Shame and self-loathing tell me I'm a worthless waste of space and I can never rise above my circumstances.  

The gospel grace of Jesus Christ says that I don't have to live there and I can do different with my life.

Responsibility is learning how to ignore my feelings, accept the truth and leverage that freedom to take action in another direction.

So I guess I should stop asking myself whether or not I am a responsible person and start asking myself whether or not I'm ready to be responsible, where I'm at, right now.

Friday, August 12, 2011

Reject Passivity

I signed up last week for a class at my church called "Biblical Manhood."  It's a study that the senior pastor adapted from a book called Raising a Modern Day Knight, a book I have mostly avoided in the past due to its cheesy-looking cover. 

(Of everything cheesy about it, I think it's George Costanza's shirt sleeve that bothers me most.  Why is George Costanza on a Christian book cover?  What does he have to do with raising a modern day knight?  Is he giving that sword to a child or taking it from a child?  Why would George Costanza have/need a sword?)

The basic premise of the book and/or study is that many of both our societal and personal ills are rooted in faulty definitions of what it means to be a man.  The study defines a man as someone who:

1. Rejects Passivity
2. Accepts Responsibility
3. Leads Courageously
4. Expects God's Greater Reward

Since there are four major points to the study (and I have four posts to fill between now and the time it starts) I wanted to look at each one individually and come to a clearer understanding of where I'm at in each of them before the study gets going, beginning with the first.

First, I looked up some synonyms for "passivity," a few of which are as follows:
Acquiescent, Apathetic, Asleep, Compliant, Docile, Idle, Indifferent, Inert, Latent, Motionless, Nonresistant, Phlegmatic, Quiet, Resigned, Sleepy, Static, Stolid, Submissive, Tractable, Unassertive, Uninvolved, Unresisting, Yielding.
Second, I looked up definitions for "passivity."
  1. Not reacting visibly to something that might be expected to produce manifestations of an emotion or feeling.
  2. Not participating readily or actively; inactive.
  3. Not involving visible reaction or active participation.
  4. Inert or quiescent.
  5. Influenced, acted upon, or affected by some external force, cause, or agency; being the object of action rather than causing action.
I particularly like that last one.  "Being the object of action rather than causing action."

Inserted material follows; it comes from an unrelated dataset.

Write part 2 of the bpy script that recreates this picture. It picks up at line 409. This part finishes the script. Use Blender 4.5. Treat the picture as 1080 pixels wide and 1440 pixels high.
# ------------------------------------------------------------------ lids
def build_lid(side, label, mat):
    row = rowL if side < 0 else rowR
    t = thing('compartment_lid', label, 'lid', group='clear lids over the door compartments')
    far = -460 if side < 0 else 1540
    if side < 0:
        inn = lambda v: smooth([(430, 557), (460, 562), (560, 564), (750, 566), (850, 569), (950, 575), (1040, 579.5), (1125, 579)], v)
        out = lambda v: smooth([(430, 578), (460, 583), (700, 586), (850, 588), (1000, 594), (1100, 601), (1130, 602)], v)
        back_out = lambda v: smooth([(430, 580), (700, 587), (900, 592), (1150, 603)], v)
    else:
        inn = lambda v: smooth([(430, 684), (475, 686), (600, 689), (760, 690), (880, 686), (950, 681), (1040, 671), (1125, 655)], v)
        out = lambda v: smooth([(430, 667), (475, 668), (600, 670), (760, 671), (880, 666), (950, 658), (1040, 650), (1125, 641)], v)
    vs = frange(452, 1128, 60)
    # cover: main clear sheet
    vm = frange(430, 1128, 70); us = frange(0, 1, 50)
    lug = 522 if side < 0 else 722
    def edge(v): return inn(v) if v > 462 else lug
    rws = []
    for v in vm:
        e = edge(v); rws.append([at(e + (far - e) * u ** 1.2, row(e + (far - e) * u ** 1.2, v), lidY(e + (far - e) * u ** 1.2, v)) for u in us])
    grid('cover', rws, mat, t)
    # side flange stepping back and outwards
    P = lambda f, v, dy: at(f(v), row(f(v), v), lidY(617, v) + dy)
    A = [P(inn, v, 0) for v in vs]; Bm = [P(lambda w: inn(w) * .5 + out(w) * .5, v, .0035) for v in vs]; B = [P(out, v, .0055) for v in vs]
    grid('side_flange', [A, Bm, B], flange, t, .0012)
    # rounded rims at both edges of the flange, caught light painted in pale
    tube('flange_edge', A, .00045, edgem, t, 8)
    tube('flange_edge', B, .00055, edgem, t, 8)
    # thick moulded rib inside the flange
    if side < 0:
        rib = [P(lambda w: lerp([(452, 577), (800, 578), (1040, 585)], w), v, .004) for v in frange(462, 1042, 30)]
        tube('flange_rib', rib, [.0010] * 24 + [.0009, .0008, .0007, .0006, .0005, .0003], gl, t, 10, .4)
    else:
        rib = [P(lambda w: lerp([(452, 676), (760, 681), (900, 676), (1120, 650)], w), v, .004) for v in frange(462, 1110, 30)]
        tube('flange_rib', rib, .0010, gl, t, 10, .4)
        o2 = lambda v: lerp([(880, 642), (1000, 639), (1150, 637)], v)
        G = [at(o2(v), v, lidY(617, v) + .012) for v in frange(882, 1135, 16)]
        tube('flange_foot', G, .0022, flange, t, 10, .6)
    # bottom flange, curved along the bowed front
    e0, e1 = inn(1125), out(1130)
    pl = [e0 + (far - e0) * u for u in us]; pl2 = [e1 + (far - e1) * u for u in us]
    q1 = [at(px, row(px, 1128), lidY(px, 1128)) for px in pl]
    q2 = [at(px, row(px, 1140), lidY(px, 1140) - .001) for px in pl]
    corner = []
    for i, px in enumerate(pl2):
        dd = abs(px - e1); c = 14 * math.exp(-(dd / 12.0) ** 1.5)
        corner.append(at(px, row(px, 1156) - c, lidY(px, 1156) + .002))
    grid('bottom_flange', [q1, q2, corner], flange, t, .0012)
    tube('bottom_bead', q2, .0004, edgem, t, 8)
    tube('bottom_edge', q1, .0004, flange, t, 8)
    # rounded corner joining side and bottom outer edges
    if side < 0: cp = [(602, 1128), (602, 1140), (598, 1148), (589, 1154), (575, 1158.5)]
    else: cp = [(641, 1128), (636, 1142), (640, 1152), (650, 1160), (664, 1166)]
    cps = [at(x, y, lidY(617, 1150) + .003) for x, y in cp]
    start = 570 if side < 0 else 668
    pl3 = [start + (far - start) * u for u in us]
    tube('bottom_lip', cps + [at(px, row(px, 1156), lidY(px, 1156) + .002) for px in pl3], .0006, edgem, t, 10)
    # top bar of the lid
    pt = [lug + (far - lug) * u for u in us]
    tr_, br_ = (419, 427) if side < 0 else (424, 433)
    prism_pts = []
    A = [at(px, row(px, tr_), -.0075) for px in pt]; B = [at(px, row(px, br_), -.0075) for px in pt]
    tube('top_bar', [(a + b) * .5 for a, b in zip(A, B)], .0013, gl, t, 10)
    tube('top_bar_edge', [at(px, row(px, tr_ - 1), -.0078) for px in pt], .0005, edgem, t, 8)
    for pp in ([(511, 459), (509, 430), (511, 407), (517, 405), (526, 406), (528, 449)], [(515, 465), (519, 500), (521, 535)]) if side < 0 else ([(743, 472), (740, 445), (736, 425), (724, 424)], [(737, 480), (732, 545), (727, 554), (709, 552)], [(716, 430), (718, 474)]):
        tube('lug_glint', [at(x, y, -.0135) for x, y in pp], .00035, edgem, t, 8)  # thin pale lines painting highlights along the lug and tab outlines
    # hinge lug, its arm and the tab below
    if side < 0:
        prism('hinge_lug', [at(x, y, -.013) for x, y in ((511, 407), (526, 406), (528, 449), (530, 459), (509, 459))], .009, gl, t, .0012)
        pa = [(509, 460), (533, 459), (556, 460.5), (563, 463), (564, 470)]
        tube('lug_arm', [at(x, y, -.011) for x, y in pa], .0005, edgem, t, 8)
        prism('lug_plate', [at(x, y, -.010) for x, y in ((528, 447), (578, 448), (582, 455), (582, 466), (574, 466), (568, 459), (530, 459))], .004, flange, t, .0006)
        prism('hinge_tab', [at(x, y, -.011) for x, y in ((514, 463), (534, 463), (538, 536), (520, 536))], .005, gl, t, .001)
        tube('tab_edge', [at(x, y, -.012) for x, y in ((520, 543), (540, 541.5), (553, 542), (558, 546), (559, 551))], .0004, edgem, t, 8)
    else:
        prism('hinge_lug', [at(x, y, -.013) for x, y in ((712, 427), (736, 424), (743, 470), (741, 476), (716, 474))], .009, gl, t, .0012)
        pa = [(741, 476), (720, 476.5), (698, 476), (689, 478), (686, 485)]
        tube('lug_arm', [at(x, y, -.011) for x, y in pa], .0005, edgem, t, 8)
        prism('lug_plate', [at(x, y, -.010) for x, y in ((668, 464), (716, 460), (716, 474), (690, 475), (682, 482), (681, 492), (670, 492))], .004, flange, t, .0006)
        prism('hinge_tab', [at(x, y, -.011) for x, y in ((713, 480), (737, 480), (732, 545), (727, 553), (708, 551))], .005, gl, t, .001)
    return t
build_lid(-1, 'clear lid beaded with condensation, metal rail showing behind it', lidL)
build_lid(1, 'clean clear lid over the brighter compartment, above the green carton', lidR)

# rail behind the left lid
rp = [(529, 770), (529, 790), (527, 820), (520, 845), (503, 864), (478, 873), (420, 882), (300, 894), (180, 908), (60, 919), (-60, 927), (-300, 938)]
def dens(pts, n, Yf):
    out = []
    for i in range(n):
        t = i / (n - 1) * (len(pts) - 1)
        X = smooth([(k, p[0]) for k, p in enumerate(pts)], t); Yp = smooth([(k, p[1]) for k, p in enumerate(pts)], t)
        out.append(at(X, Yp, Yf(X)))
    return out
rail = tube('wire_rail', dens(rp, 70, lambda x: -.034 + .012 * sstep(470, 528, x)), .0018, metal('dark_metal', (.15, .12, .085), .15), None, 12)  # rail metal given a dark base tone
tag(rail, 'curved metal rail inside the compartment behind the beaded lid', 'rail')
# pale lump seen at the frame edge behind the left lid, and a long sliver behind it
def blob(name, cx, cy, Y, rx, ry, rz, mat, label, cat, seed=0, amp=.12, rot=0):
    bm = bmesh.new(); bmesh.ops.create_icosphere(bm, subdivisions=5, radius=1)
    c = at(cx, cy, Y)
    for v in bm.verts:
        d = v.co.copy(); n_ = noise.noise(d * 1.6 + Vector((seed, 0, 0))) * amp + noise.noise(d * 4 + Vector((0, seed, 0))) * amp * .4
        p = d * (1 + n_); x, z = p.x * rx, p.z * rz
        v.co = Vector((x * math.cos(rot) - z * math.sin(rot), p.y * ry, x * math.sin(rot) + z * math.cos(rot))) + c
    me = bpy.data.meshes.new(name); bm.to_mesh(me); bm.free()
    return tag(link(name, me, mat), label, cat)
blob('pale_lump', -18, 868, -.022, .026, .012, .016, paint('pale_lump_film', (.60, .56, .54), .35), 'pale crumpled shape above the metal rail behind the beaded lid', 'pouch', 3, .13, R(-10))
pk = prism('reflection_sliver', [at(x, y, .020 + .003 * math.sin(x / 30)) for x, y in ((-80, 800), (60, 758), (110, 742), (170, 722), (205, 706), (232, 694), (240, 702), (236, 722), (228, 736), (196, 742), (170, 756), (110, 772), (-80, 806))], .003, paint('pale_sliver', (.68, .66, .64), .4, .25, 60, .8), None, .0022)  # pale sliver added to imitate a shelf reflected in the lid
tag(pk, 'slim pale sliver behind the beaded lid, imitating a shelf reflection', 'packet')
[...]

I struggle a lot with this, as evidenced by even a casual glimpse at some of my old 'blog posts.  They seem to emphasize what Newton's First Law clearly states, namely, that objects in motion tend to stay in motion while objects at rest tend to stay at rest.

As a recovering addict and someone with a tendency toward depression and despair, it's easy to get caught up in that idea and resign myself to hopelessness, feeling (and, thus, believing) that I'll always be a worthless lump and I'm never going to change.

But that ignores the second part of the Newton's Law, which is that objects tend to stay in motion or at rest unless acted upon by an opposite outside force. 

To be perfectly honest, I'd rather not go through with this study.  It's at 6 o'clock on Wednesday mornings (which, I mean, that right there...) and registration is $25 that, frankly, I'd rather spend selfishly.

To do so, however, would be to cut myself off from a significant "outside force."

Rejecting passivity means deciding to do something, even if it's wrong or there's a possibility (or certainty) of failure.  It doesn't necessarily mean recklessly over-committing oneself, but I have the $25 and I can make it to the church at 6 AM on Wednesdays.  I may not want to, but sometimes being a man (and an adult in general) means doing things I don't particularly want to do.

How about you?  What are your outside forces?  Where do you find them?

Friday, August 05, 2011

On Art

I've been trying to broaden my horizons lately by following 'blogs like Seth Godin's and Michael Hyatt's, that take an instructional-yet-encouraging approach toward working, writing, 'blogging and social media.

It helps, too, that they're successful people I've heard of before and admire a great deal.

Thus far, they've helped me gain a better understanding of what a 'blog is and challenged me to shorten my posts, and keep them centered around fewer, stronger, more concrete ideas.  Even in a small amount of time, I feel like it's starting to make a difference.

But those are mechanical things, and mechanics are easy to fix.

The struggle for me is in the soul: 

Why do I have a 'blog?  What is my 'blog about?

Looking over the ground it's already covered and thinking about where I want it to go, I'd say my 'blog is about the relationships between addiction, art, and spiritual growth.  Of the three, I think the middle one is probably the most absent from what's already been done.

It's ironic, really, given the piece of paper I've strategically hung so that it's the first thing one sees when one walks through my front door.  Apparently the University of Texas deems me to be competent in the study of Art.  Why doesn't my 'blog reflect that?  Better yet, why doesn't my life?

Telling people "I'm an artist" invites certain, inevitable questions.  What do I do?  Where have I shown?  What's my main focus?  Who have I worked with?

I studied Art.  I can talk about Art.  I even know how to make some of it.  Whether any of that is actually worth something or not, I have the information.  Isn't that all it takes?

C.S. Lewis wrote, "I believe in Christianity as I believe that the sun has risen: not only because I see it, but because by it I see everything else."

And I guess that's what art is for me: it's not just a thing that exists in the universe, it's a way of looking at the world and understanding it better.  It make the intangible a thing to be seen and explored.  It enables the frog to be dissected without having to kill it.

I am a Christian and an American and an artist and a man.  I don't have to be a pastor or the president or show you a painting of my penis for any of those things to be true.  It's hardwired into the fabric of who I am and it's okay for me to say it out-loud.

So then, why is it so difficult to convince myself of something that's already the truth?